« Il ne suffit pas de dire république… Venise aussi fut une république. » Dans son Histoire de la Révolution française, Michelet rapporte ce propos de Bonneville, tenu à l’été 1791, dans la Bouche de fer. Varennes alors a eu lieu et la question du régime se pose pour la première fois en des termes concrets, à cause de l’inutilité et de la nocivité d’un roi acoquiné avec ses cousins européens. Cette question, à de rares exceptions près, les révolutionnaires ne la tranchent pas d’un coup de sabre. « Il ne suffit pas de dire république », donc, affirme Bonneville avec clairvoyance. Et Robespierre, au même moment, ne dit pas autre chose. Lorsqu’à l’été suivant, chacun a été convaincu de l’impossibilité de la royauté et s’est rallié à la cause de la République, les divergences au sein du régime nouveau, entre la Montagne et la Gironde, s’avèrent âpres et contondantes. Jadis effrayant abîme, la République est devenue une étape nécessaire et le plus petit dénominateur commun entre les nouveaux acteurs ; mais nullement un corpus politique en soi.

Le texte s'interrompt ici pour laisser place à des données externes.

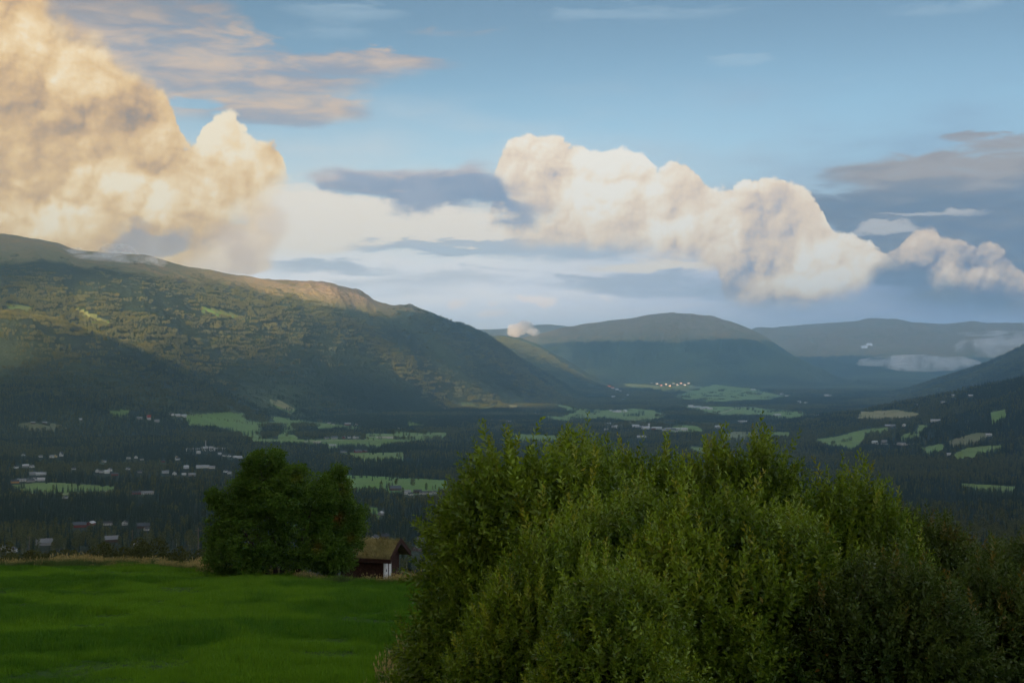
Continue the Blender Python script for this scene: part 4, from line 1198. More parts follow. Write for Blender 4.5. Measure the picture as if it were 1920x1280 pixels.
def grass():
    rs = np.random.default_rng(77)
    T1 = [blade_tuft('tuft', 1 + i, 26, .24 + .03 * i, .008, .26, MAT['grass']) for i in range(3)]
    n = 90000
    y = rs.uniform(26, 119, n) ** 1.0; px = rs.uniform(-40, 880, n); keep = (rs.random(n) < (y / 119) * .7 + .3) & (y < np.interp(np.degrees(np.arctan((px - 960) / F)), _ea, _ed))
    y = y[keep]; px = px[keep]; x = (px - 960) / F * y
    z = terrain_h(x, y)
    big = fbm(x / 9, y / 9, 71, 3)
    scatter('meadow_grass', np.stack([x, y, z - .02], 1), np.clip(.85 + .5 * big + .9 * fbm(x / 2.2, y / 2.2, 72, 2), .3, 1.7) * rs.uniform(.75, 1.25, len(x)), rs.random(len(x)) * 6.28, rs.integers(0, 3, len(x)), T1, 'short bright green grass of the meadow')
    T2 = [blade_tuft('dry_tuft', 11 + i, 34, .50 + .07 * i, .009, .32, MAT['dry_grass'], .35, True) for i in range(3)]
    n = 34000
    px = rs.uniform(-40, 830, n); y = rs.uniform(85, 128, n)
    x = (px - 960) / F * y
    edge = np.interp(np.degrees(np.arctan2(x, y)), _ea, _ed) - 3.0
    d_ = fbm(x / 4, y / 3, 88, 3)
    keep = (y > edge + 1.6 * d_) & (y < edge + 13)
    x, y, px = x[keep], y[keep], px[keep]
    z = terrain_h(x, y)
    s = np.clip(.85 + .8 * fbm(x / 3, y / 3, 81, 3), .35, 1.7)
    hot = np.exp(-((px - 395) / 28) ** 2) + np.exp(-((px - 755) / 28) ** 2)
    T3 = [blade_tuft('green_tuft', 31 + i, 34, .46 + .08 * i, .011, .32, MAT['weed'], .45) for i in range(2)]
    kind = np.where(rs.random(len(x)) < .10 + .6 * hot + .5 * fbm(x / 7, y / 5, 99, 2), rs.integers(0, 3, len(x)), 3 + rs.integers(0, 2, len(x)))
    scatter('tall_grass', np.stack([x, y, z - .02], 1), s * rs.uniform(.75, 1.25, len(x)) * (1 + .15 * hot) * np.where((px > 660) & (px < 770), .85, 1), rs.random(len(x)) * 6.28, kind, T2 + T3, 'tall dry grass along the far edge of the meadow')
    # rank grass in front of the bushes
    n = 5200
    px = rs.uniform(560, 900, n); y = rs.uniform(17, 46, n); x = (px - 960) / F * y
    lim = np.interp(y, [17, 30, 46], [560, 690, 760])
    keep = (px > lim + 50 * fbm(x / 1.5, y / 1.5, 4, 2))
    x, y = x[keep], y[keep]
    z = terrain_h(x, y)
    scatter('rank_grass', np.stack([x, y, z - .02], 1), rs.uniform(.5, 1.3, len(x)) * .9, rs.random(len(x)) * 6.28, np.where(rs.random(len(x)) < .25, rs.integers(0, 3, len(x)), 3 + rs.integers(0, 2, len(x))), T2 + T3, 'rank grass and weeds at the foot of the bushes')
grass()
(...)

Aujourd’hui, quiconque invoque la République paraît tout à fait certain de ce qui s’y trouve. Il n’est pas un argument qui ne gagne en autorité s’il a été oint par elle. Un récent premier ministre a d’ailleurs fondé toute la vibrante rhétorique de sa primature sur ce concept sacré qui semble propre à valider n’importe quelle politique, fût-elle autoritaire et anti-sociale. Il avait commencé sa carrière à gauche, en France ; il la poursuit désormais par-delà les Pyrénées, où on l’a vu manifester à côté de la droite et de l’extrême droite. Bien au-delà de sa personne, on ne compte pas, sur les estrades et aux tribunes des assemblées, les références à la République, dont la majorité parlementaire, où se sont réunis les libéraux des deux rives, fait un usage immodéré, pour ne pas avoir à qualifier sa politique devant le peuple. Demain, qui sait ce que le ci-devant Front national, hier considéré comme « anti-républicain », sera capable de faire passer au nom d’une république qu’il a déshonorée ab ovo.
On le voit, la confusion règne autour de cette république si mal définie qu’on la jette pêle-mêle dans la marmite où l’on mélange également d’autres notions vidées de leur substance par un libéralisme qui en a fait ses totems : l’humanisme, la démocratie, etc. Dans les habits flottants de la Ve, la République cacochyme est devenue un grand tout dont chacun se réclame quels que soient ses sentiments profonds. Et sur cette base instable, il faudrait que les grand-messes déclamatives, certes inspirées par de justes motifs, suffisent à mettre tout le monde d’accord, à vivifier la belle et généreuse idée républicaine. Avançons un peu plus dans cette voie, et, le progrès de nos jours se faisant en marche arrière, nous penserons, comme Jean Bodin, que la monarchie aussi est une forme de république.
Ici encore, le retour sur l’histoire éclaire l’embrouillamini du présent. De la même façon qu’il y eut, à la Convention nationale, les Montagnards et les Girondins, il y eut, dans la république romaine, les Optimates et les Populares : les uns combattant pour améliorer la condition économique et sociale du peuple, les autres pour préserver les privilèges de l’ordre sénatorial. Pour que notre république contemporaine ne reste pas une outre vide, un livre de pages vierges, il faut la nourrir en contenu. Il faut se défier des approches monumentales, patrimoniales, qui voient les institutions comme les palais où la république bourgeoise a succédé à la royauté. Il faut trancher, en quelque sorte, entre la loi agraire et la liberté sans frein du commerce. Il faut restituer la République comme avenir souhaitable, en redonnant chair au dogme républicain : liberté, égalité, fraternité.
Bien que les beaux esprits et les honnêtes gens commencent à le regarder de travers, à cause des fanatiques qui s’y sont indument glissés et de l’utilisation duplice que le gouvernement a faite de leur imposture, le mouvement des gilets jaunes invite à une telle réflexion. En revendiquant plus d’égalité, un juste partage des richesses et une participation plus directe à la vie de la Cité, il pointe les ferments de division qui menacent la cohésion nationale. Il rappelle que, non, il ne suffit pas de dire, qu’il faut aussi faire, et que la République n’est digne d’elle-même que lorsqu’elle est vraiment démocratique et sociale.